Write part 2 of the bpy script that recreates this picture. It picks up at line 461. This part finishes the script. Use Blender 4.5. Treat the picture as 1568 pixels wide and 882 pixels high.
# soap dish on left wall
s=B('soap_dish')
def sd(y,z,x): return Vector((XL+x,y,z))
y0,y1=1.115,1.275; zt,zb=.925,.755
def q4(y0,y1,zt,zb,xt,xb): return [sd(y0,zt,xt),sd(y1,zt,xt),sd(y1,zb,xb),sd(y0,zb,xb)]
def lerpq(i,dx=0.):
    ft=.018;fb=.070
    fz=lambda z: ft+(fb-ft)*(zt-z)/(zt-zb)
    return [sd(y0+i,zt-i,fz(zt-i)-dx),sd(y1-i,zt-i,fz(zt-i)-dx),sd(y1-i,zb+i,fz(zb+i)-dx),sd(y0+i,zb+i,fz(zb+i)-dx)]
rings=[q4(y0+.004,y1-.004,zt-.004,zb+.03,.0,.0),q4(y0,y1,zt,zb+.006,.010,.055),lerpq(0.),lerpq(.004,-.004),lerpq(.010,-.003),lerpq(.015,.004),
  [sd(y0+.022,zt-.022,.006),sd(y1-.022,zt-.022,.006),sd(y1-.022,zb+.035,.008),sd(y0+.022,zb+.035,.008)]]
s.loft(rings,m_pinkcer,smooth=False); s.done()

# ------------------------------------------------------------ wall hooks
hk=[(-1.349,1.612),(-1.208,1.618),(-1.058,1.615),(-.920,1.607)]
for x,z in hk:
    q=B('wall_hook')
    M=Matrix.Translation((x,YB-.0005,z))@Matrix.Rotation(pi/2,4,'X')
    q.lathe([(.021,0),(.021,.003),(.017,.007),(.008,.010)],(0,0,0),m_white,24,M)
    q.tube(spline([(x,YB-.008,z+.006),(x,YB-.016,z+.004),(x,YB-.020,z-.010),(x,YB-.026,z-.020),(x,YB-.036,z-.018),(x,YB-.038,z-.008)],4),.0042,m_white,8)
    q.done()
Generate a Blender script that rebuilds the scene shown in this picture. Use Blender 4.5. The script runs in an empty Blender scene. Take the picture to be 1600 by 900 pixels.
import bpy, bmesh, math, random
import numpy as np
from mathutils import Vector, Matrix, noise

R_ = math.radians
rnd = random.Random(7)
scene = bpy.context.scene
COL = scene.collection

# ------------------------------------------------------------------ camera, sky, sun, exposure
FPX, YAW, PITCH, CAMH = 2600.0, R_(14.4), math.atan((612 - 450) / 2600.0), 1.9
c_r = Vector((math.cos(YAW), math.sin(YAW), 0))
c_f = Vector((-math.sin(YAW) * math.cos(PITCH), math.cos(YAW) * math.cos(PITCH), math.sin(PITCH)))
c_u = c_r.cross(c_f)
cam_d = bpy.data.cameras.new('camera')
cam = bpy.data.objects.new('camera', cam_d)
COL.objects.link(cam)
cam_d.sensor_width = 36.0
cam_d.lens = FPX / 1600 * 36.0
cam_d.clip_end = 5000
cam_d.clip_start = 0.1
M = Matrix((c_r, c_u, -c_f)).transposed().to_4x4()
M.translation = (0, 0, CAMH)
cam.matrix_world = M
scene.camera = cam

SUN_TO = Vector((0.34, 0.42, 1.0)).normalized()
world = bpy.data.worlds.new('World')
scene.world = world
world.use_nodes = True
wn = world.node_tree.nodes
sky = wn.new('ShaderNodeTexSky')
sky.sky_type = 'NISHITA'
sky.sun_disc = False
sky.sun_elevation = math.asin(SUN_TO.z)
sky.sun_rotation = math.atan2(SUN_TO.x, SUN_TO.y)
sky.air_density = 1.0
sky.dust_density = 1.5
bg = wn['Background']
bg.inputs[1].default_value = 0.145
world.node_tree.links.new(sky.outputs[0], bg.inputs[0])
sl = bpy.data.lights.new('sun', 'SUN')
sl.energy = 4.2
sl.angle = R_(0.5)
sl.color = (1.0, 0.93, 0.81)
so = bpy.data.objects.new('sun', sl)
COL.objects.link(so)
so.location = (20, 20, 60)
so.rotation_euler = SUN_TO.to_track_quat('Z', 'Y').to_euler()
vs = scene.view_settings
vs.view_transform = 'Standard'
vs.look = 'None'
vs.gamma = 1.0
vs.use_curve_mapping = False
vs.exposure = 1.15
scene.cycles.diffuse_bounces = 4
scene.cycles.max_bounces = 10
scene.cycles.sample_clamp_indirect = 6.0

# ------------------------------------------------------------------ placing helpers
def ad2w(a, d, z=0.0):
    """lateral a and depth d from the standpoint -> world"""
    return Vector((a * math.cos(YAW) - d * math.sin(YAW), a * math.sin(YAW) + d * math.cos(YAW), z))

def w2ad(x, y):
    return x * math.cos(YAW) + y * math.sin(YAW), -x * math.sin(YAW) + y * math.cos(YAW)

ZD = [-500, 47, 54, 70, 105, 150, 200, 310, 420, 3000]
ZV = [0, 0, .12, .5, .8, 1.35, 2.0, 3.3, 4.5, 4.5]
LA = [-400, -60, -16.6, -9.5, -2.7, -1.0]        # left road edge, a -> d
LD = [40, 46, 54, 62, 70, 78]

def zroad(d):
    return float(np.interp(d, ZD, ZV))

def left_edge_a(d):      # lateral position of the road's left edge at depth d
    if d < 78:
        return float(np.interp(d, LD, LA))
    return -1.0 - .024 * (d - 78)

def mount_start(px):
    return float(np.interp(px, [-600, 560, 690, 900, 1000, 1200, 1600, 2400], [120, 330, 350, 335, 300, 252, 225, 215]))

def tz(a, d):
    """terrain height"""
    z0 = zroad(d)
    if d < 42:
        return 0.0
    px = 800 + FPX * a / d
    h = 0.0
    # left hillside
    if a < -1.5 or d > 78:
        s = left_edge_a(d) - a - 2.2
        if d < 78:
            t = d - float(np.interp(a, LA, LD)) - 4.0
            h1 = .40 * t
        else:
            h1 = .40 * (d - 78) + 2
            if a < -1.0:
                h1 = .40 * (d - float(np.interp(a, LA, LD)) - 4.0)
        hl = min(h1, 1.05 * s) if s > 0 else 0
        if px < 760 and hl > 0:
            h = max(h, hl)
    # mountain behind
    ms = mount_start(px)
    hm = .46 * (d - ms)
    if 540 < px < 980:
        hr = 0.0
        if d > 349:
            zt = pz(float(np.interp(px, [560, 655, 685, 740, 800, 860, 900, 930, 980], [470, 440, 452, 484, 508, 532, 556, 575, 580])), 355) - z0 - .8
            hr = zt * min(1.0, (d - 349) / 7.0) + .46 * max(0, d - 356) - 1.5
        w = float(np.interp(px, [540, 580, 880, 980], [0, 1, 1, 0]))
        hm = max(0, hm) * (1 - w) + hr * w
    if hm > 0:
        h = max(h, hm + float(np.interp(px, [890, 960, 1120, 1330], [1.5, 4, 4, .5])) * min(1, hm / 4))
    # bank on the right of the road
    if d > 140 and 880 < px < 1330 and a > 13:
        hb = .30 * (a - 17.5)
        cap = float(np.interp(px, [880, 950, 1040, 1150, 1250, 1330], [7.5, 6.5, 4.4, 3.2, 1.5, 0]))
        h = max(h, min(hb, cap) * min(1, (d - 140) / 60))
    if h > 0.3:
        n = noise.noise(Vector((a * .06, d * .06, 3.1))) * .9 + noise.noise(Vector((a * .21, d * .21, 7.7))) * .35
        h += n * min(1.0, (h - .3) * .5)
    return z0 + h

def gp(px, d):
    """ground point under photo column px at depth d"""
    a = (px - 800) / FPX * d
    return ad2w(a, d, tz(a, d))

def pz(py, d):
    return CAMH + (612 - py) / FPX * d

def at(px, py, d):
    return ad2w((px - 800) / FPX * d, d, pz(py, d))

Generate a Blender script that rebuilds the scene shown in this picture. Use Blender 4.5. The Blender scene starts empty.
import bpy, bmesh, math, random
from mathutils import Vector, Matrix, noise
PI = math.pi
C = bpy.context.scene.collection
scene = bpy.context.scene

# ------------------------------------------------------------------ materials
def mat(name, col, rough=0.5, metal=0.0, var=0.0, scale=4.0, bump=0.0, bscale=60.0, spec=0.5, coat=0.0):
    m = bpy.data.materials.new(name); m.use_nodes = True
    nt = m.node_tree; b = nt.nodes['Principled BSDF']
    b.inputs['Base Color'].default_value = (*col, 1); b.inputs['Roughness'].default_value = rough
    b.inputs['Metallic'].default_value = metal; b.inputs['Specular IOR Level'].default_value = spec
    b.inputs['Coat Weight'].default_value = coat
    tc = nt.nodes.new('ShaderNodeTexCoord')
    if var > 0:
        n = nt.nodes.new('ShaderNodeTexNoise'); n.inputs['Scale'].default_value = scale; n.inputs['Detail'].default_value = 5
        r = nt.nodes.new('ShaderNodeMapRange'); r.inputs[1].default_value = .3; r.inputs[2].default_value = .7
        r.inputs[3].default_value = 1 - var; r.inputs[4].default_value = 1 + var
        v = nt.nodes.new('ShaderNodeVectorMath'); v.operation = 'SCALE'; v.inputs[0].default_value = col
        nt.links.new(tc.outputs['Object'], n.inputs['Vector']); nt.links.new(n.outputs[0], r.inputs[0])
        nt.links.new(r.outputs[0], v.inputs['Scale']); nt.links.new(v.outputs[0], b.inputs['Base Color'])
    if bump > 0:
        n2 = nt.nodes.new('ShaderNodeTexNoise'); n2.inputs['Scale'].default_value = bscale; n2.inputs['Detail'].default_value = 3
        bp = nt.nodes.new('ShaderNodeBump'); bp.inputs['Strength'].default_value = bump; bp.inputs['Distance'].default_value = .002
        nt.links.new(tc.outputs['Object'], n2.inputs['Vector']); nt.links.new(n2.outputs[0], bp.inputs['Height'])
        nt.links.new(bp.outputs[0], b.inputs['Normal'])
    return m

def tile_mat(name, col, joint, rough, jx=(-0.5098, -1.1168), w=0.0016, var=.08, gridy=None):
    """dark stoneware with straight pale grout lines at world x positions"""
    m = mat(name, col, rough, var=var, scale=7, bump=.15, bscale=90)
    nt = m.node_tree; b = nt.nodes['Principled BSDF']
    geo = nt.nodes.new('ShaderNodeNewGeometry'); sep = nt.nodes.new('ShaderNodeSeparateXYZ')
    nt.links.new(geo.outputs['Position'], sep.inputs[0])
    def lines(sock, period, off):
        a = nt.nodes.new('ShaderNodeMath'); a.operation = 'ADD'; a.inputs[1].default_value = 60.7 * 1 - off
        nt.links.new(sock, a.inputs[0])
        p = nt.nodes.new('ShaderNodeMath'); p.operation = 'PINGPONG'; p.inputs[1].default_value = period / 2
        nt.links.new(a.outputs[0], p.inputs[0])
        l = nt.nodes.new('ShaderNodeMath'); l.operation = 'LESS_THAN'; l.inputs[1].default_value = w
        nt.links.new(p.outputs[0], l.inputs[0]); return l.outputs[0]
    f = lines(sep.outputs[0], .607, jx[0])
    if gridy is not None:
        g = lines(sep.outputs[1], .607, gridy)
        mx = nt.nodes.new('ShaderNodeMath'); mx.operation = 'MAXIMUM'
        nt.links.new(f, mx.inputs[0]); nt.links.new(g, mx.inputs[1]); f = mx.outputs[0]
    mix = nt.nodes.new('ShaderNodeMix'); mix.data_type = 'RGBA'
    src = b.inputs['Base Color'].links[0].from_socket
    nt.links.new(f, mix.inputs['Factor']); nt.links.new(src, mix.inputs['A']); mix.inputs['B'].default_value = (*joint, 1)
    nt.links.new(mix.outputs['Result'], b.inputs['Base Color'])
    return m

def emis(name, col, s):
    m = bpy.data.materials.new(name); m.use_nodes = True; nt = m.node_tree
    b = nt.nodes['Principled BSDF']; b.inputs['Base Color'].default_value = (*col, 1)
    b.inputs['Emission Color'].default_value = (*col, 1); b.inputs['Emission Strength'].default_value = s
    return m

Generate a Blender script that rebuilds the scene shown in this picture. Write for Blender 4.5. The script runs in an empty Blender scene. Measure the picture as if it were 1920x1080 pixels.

[WHAT IS ASKED] Give back, exactly as written, each line from the one that contains "by 900 pixels." through the one that contains "scene.cycles.sample_clamp_indirect = 6.0".

[ANSWER FOR THE TASK]
Generate a Blender script that rebuilds the scene shown in this picture. Use Blender 4.5. The script runs in an empty Blender scene. Take the picture to be 1600 by 900 pixels.
import bpy, bmesh, math, random
import numpy as np
from mathutils import Vector, Matrix, noise

R_ = math.radians
rnd = random.Random(7)
scene = bpy.context.scene
COL = scene.collection

# ------------------------------------------------------------------ camera, sky, sun, exposure
FPX, YAW, PITCH, CAMH = 2600.0, R_(14.4), math.atan((612 - 450) / 2600.0), 1.9
c_r = Vector((math.cos(YAW), math.sin(YAW), 0))
c_f = Vector((-math.sin(YAW) * math.cos(PITCH), math.cos(YAW) * math.cos(PITCH), math.sin(PITCH)))
c_u = c_r.cross(c_f)
cam_d = bpy.data.cameras.new('camera')
cam = bpy.data.objects.new('camera', cam_d)
COL.objects.link(cam)
cam_d.sensor_width = 36.0
cam_d.lens = FPX / 1600 * 36.0
cam_d.clip_end = 5000
cam_d.clip_start = 0.1
M = Matrix((c_r, c_u, -c_f)).transposed().to_4x4()
M.translation = (0, 0, CAMH)
cam.matrix_world = M
scene.camera = cam

SUN_TO = Vector((0.34, 0.42, 1.0)).normalized()
world = bpy.data.worlds.new('World')
scene.world = world
world.use_nodes = True
wn = world.node_tree.nodes
sky = wn.new('ShaderNodeTexSky')
sky.sky_type = 'NISHITA'
sky.sun_disc = False
sky.sun_elevation = math.asin(SUN_TO.z)
sky.sun_rotation = math.atan2(SUN_TO.x, SUN_TO.y)
sky.air_density = 1.0
sky.dust_density = 1.5
bg = wn['Background']
bg.inputs[1].default_value = 0.145
world.node_tree.links.new(sky.outputs[0], bg.inputs[0])
sl = bpy.data.lights.new('sun', 'SUN')
sl.energy = 4.2
sl.angle = R_(0.5)
sl.color = (1.0, 0.93, 0.81)
so = bpy.data.objects.new('sun', sl)
COL.objects.link(so)
so.location = (20, 20, 60)
so.rotation_euler = SUN_TO.to_track_quat('Z', 'Y').to_euler()
vs = scene.view_settings
vs.view_transform = 'Standard'
vs.look = 'None'
vs.gamma = 1.0
vs.use_curve_mapping = False
vs.exposure = 1.15
scene.cycles.diffuse_bounces = 4
scene.cycles.max_bounces = 10
scene.cycles.sample_clamp_indirect = 6.0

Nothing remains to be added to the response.